21 August 2014

Semibreve Supper Club (Newcastle)


I was really excited to be invited to the inaugural Semibreve Supper Club, hosted by chef and foraging expert Pia Phillips-Griffith and pianist/teacher Annie Ball on a balmy night near Leazes Park towards the end of July. The invitation sent to my house came with a wax seal on the back, a sophisticated hint of what was to come. I knew the evening would combine two of life's joys - food and music, but I wasn't completely sure exactly what to expect. I had been to supper clubs before which focused solely on the food, so was looking forward to trying something a little different.
Upon entering the dining room of the beautiful period house, I noticed the effort the hosts had gone to to make the tables look wonderful, with little origami butterflies made out of sheet music scattered about, and spoons of salmon ceviche laid perfectly in a line next to vividly coloured foliage. Jars and candles had been covered in sheet music, which everyone thought were really nice little touches.
Ceviche spoons
There was an eclectic bunch of people who had come along, fellow bloggers and a barrister turned vicar who was great conversation. After everyone had become acquainted over a glass of wine, Annie treated us to the first musical interlude of the evening. The theme was "Nocturnes," which are classical compositions inspired by the night, traditionally played at evening parties. Annie explained that the first pieces of this type were written by John Field, seen as the father of the Romantic nocturne. We were treated to his Nocturne Op33, which was a perfect precursor to the variety of starters which were brought out. 

   

Red pepper and harissa gazpacho, Garden herb marinated broad beans, Wild Sorrel & Hazelnut flatbread, salad of nasturtiums and radish, Lebneh - za'atar and mint, black onion seed, honey and black pepper

The gazpacho shots were delicious with just the right amount of spice. The salad was almost too pretty to eat, topped with flowers and punctuated by the pink of the radishes. The flavours in the flatbread were a perfect combination and were an ideal accompaniment to the broad beans and cheese. I loved the presentation, on wooden boards that were all angles. A large range of ingredients were foraged and the flavours were sublime, and obviously outdid the supermarket equivalent of herbs that most of us use daily.
As the boards were cleared away in preparation for the main course, Annie played a nocturne by Chopin (Op. 15 No. 1) who was seen as the master of the form, composing a total of twenty one of them during his career.

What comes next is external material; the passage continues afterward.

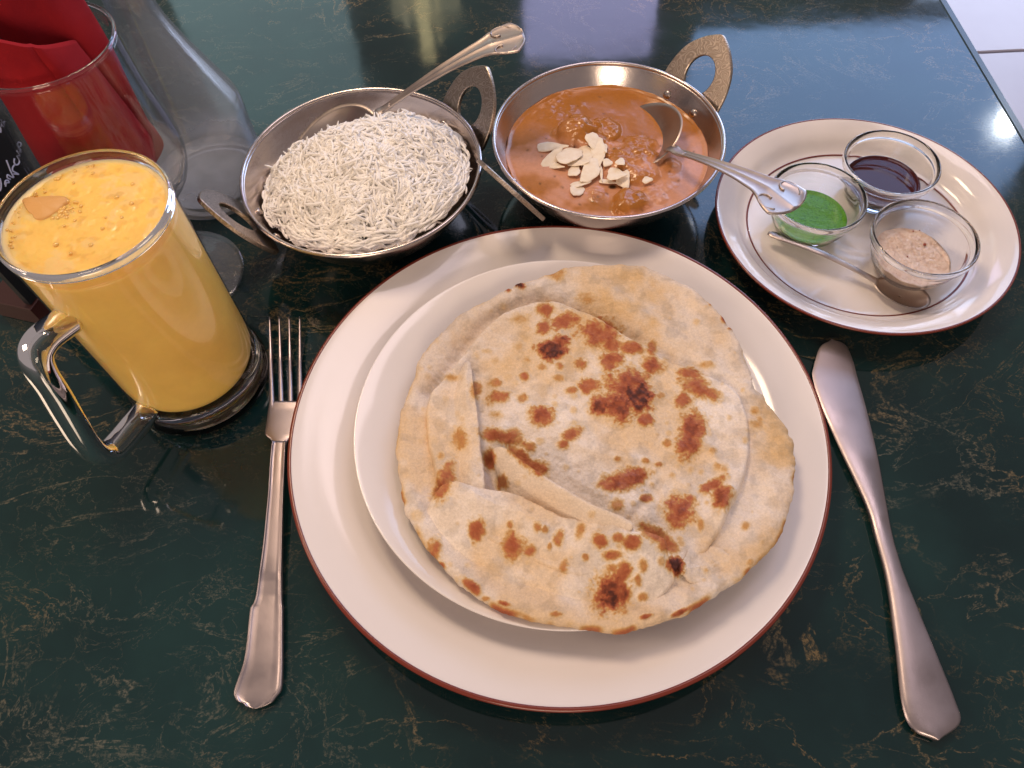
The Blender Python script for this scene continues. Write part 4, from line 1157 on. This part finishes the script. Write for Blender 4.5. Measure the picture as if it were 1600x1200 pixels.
# ice cube breaking the surface
M['ice'] = pbr('ice_in_lassi', (0.68, 0.37, 0.12), 0.50, spec=0.4, bump=(300, 0.3, 0.0006))
top = [px(35, 312, ZL + 0.0008), px(62, 307, ZL + 0.0010), px(104, 308, ZL + 0.0008), px(94, 326, ZL + 0.0004), px(64, 343, ZL + 0.0003), px(46, 332, ZL + 0.0004)]
top = spline(top, 48, True); top = top + rng.normal(0, 0.00012, top.shape); cen = top.mean(0)
sec = [cen + (top - cen) * 1.05 - np.array([0, 0, 0.016]), cen + (top - cen) * 1.05 - np.array([0, 0, 0.003]), cen + (top - cen) * 1.0, cen + (top - cen) * 0.9 + np.array([0, 0, 0.0005]), cen + (top - cen) * 0.05 + np.array([0, 0, 0.0004])]
v, f = loft(np.array(sec))
tag(obj('ice_cube', v, f, M['ice']), 'ice cube just breaking the surface of the lassi', 'ice cube')

# ------------------------------------------------------------------ stemmed glass with red napkins
GC = np.array([-0.2065, 0.3172, 0.0])
outer = [(0.0375, 0.0), (0.0382, 0.0012), (0.0372, 0.0026), (0.025, 0.0042), (0.012, 0.0068), (0.0062, 0.0125), (0.0050, 0.025), (0.0050, 0.045), (0.0058, 0.058), (0.0110, 0.0635), (0.0230, 0.0700), (0.0325, 0.0790), (0.0372, 0.0905), (0.0382, 0.1010), (0.0372, 0.1140), (0.0350, 0.1320), (0.0340, 0.1500), (0.0336, 0.1630), (0.0333, 0.1645)]
inner = [(0.0325, 0.1642), (0.0323, 0.1625), (0.0327, 0.1500), (0.0337, 0.1320), (0.0358, 0.1140), (0.0367, 0.1010), (0.0357, 0.0915), (0.0310, 0.0810), (0.0215, 0.0730), (0.0100, 0.0690), (0, 0.0680)]
P = np.vstack([[(0, 0.0015), (0.0300, 0.0008), (0.0360, 0.0)], spline(outer, 90), spline(inner, 60)])
sg = thing('stemmed_glass', 'stemmed drinking glass stuffed with red napkins behind the mug', 'glass', GC)
so, si = spline(outer, 90), spline(inner, 60)
v, f = lathe(np.vstack([[(0, 0.0015), (0.0300, 0.0008), (0.0360, 0.0)], so[so[:, 1] < 0.0640], [(0, 0.0650)]]), GC, 120); M['foot'] = thin_glass('glass_foot', (0.94, 0.95, 0.97), 0.03, 0.06, 0.07); obj('stem_and_foot', v, f, M['foot'], sg)
v, f = lathe(np.vstack([[(0.0100, 0.0642)], so[(so[:, 1] >= 0.0645) & (so[:, 1] < 0.1632)], si[si[:, 1] < 0.1632]]), GC, 120); obj('glass_bowl', v, f, M['thin'], sg)
a = np.linspace(0, 2 * math.pi, 13)
v, f = lathe([(0.0331 + 0.00085 * math.cos(q), 0.1640 + 0.0009 * math.sin(q)) for q in a], GC, 140); obj('rim', v, f, M['glass'], sg)
vw = np.array([GC[0], GC[1], 0]); vw /= np.linalg.norm(vw)          # away from the camera
sdv = np.array([vw[1], -vw[0], 0])                                     # to the right as seen


def napkin(name, label, rows, ztop, thick=0.0022, crease=0.0):
    """rows: (height fraction, offset away from camera, left, right, bulge); ztop(t): height of the top edge"""
    sec = []
    rows = spline(rows, 44); zb = 0.076
    for u_, dp, l_, r_, bu in rows:
        ts = np.linspace(-1, 1, 34)
        fr = []
        for t_ in ts:
            z_ = zb + u_ * (ztop(t_) - zb)
            fr.append(GC + sdv * ((l_ + r_) / 2 + t_ * (r_ - l_) / 2) + vw * (dp + bu * t_ * t_ + 0.0006 * math.sin(7 * t_ + z_ * 90) + crease * math.exp(-((t_ - 0.15) / 0.05) ** 2)) + np.array([0, 0, z_]))
        bk = [q + vw * thick for q in fr[::-1]]
        sec.append(fr + bk)
    v, f = loft(np.array(sec))
    return tag(obj(name, v, f, M['napkin'], sharp=60), label, 'napkin', 'red napkins in the stemmed glass')


napkin('paper_napkin', 'red paper napkin folded flat, in front in the stemmed glass',
       [(0.0, -0.010, -0.018, 0.010, 0.010), (0.12, -0.020, -0.026, 0.018, 0.016), (0.28, -0.026, -0.030, 0.023, 0.022), (0.45, -0.0255, -0.029, 0.0215, 0.021), (0.65, -0.0240, -0.027, 0.019, 0.019), (0.85, -0.0225, -0.0265, 0.0165, 0.017), (0.95, -0.0215, -0.027, 0.0150, 0.016), (1.0, -0.0205, -0.027, 0.0145, 0.016)],
       lambda t: 0.176 - 0.012 * t - 0.003 * t * t, 0.003, 0.0012)
napkin('paper_napkin', 'red paper napkin with rounded top standing tall in the stemmed glass',
       [(0.0, 0.002, -0.020, 0.018, 0.006), (0.14, -0.006, -0.028, 0.028, 0.008), (0.30, -0.006, -0.026, 0.0265, 0.008), (0.50, -0.004, -0.018, 0.0270, 0.006), (0.62, -0.002, -0.013, 0.0280, 0.006), (0.75, 0.002, -0.013, 0.0280, 0.007), (0.88, 0.005, -0.013, 0.0270, 0.008), (1.0, 0.008, -0.012, 0.0250, 0.008)],
       lambda t: 0.180 + 0.042 * math.sqrt(max(0.0, 1 - 0.98 * t * t)), 0.006)

# ------------------------------------------------------------------ water carafe
WC = np.array([-0.2015, 0.4045, 0.0])
outer = [(0.0370, 0.0), (0.0382, 0.0010), (0.0386, 0.0040), (0.0384, 0.012), (0.0382, 0.040), (0.0384, 0.055), (0.0372, 0.0630), (0.0335, 0.0725), (0.0265, 0.0890), (0.0200, 0.1050), (0.0145, 0.1220), (0.0125, 0.1400), (0.0135, 0.1650), (0.0175, 0.1900), (0.0185, 0.1960)]
inner = [(0.0172, 0.1958), (0.0160, 0.1900), (0.0120, 0.1650), (0.0110, 0.1400), (0.0130, 0.1220), (0.0185, 0.1050), (0.0250, 0.0890), (0.0320, 0.0725), (0.0357, 0.0620), (0.0368, 0.0540), (0.0366, 0.0150), (0.0340, 0.0085), (0.015, 0.0075), (0, 0.0075)]
wc = thing('water_carafe', 'misted clear glass carafe standing behind the stemmed glass', 'carafe', WC)
so, si = spline(outer, 90), spline(inner, 80)
M['mist'] = thin_glass('misted_carafe_wall', (0.95, 0.96, 0.97), 0.10, 0.05, 0.07, 0.50)
v, f = lathe(np.vstack([[(0.031, 0.0010), (0.0340, 0.0)], so, si]), WC, 120); obj('carafe_body', v, f, M['mist'], wc)
v, f = lathe([(0.0192, 0.1950), (0.0194, 0.1965), (0.0180, 0.1972), (0.0170, 0.1962)], WC, 90); obj('lip', v, f, M['glass'], wc)

# ------------------------------------------------------------------ black card with handwriting
p0 = px(28, 240, 0.085)
cdir = np.array([0.30, 0.954, 0.0]); cn = np.array([cdir[1], -cdir[0], 0])
O = np.array([p0[0], p0[1], 0.0])
card = thing('table_card', 'black card with pale handwriting at the left edge behind the mug', 'sign', tuple(O))


def cbox(s0, s1, n0, n1, z0, z1):
    b = 0.0005
    q = []
    for z_, e in ((z0, b), (z0 + b, 0), (z1 - b, 0), (z1, b)):
        q.append([O + cdir * a + cn * c_ + np.array([0, 0, z_]) for a, c_ in ((s0 + e, n0 + e), (s1 - e, n0 + e), (s1 - e, n1 - e), (s0 + e, n1 - e))])
    return loft(np.array(q))


v, f = cbox(-0.055, 0.075, -0.0040, 0.0, 0.016, 0.25); obj('panel', v, f, M['black'], card, smooth=False)
v, f = cbox(-0.058, 0.078, -0.030, 0.0010, 0.0, 0.0158); obj('foot', v, f, M['maroon'], card, smooth=False)


def card_pt(x, y):
    d_ = (x - 800) / FPX * _r - (y - 600) / FPX * _u + _f
    o_ = np.array([0, 0, CAM_H]); q_ = O + cn * 0.0002
    return o_ + d_ * (((q_ - o_) @ cn) / (d_ @ cn))


STROKES = [[(70, 850), (90, 900), (115, 965), (140, 1015), (150, 1040), (120, 1030), (85, 1010), (80, 1040), (115, 1060)],
           [(150, 1000), (205, 1005), (170, 985), (140, 965), (140, 930), (160, 900)],
           [(160, 830), (155, 870), (175, 900), (205, 890), (215, 850), (190, 800)],
           [(190, 800), (225, 790), (185, 745), (230, 760), (200, 715), (232, 735)],
           [(190, 672), (210, 650), (232, 665), (225, 695), (205, 700), (190, 675)],
           [(0, 1050), (12, 1110), (10, 1160), (0, 1190)], [(55, 1120), (60, 1080), (85, 1070), (100, 1095), (70, 1100), (60, 1140)],
           [(0, 480), (8, 520), (5, 545)], [(10, 400), (22, 450), (45, 480), (40, 440), (50, 425), (25, 440), (5, 500)]]
for st_ in STROKES:
    P_ = spline([card_pt(a / 7.06, 130 + b / 7.06) for a, b in st_], 30)
    v, f = tube(P_, 0.00042, 6); obj('handwriting', v, f, M['chalk'], card)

Annie playing a Nocturne - Image courtesy of Ed Blazey

















Happily sitting with a refilled glass of red, the main course arrived. I told the ladies that I was vegetarian beforehand, and was accommodated by a mouthwatering piece of fish, but couldn't resist a mouthful of the sweet herb marinated roast beef fillet from local Knitsley Farm, served with a hot beetroot and horseradish salad. Again the food was beautifully presented, decorated with purple flowers.  The beef was one of the best fillets I've ever tried.
 
Knitsley Farm sweet herb marinated beef with beetroot and horseradish salad

We were treated to more music from Annie as the plates were cleared. She played Liszt's Notturno III from Liebstraume, the most famous of his series of "Lovedreams" which almost moved me to tears.

The dessert was sublime, and chocolate, which pretty much covers my dessert requirements. Dark chocolate and rose torte with almond cream, to be precise. The delicate rose flavour went perfectly with the chocolate. I was starting to get a little full, but there's always room for cheese and a little more music. Next up was a nocturne from the composer Edvard Grieg, Op.54 - one of sixty-six Lyric Pieces he composed.
   
Ewe's cheese and compote

The cheese was ewe's cheese from Redesdale which was served with a sage and honey plum compote. Perfection. The sweet and savoury flavours in the compote worked together really well, and started giving me ideas for other herb and fruit combinations. Annie, a classically trained musician and a talented pianist, played the final piece of the evening, Samuel Barber's (of Adaggio from Strings fame) Nocturne Op. 33 and a homage to John Field. Lemon balm and lavender tea followed - more of Pia's foraged ingredients. I realised that it's not just the main ingredients that make something special, a delicate balance of quality herbs can make all the difference to a dish, and Pia's knowledge of flavour combinations is amazing. Annie's enviable musical talent and Pia's cookery skills are a winning combination

Invitations were given out for the next supper club, Songs for Your Supper, to be held at Ouseburn Farm on Thursday 16th October at 7.30pm. Again with the wax seal. I didn't really need to think too hard about it - prepare to be musically and tastefully moved.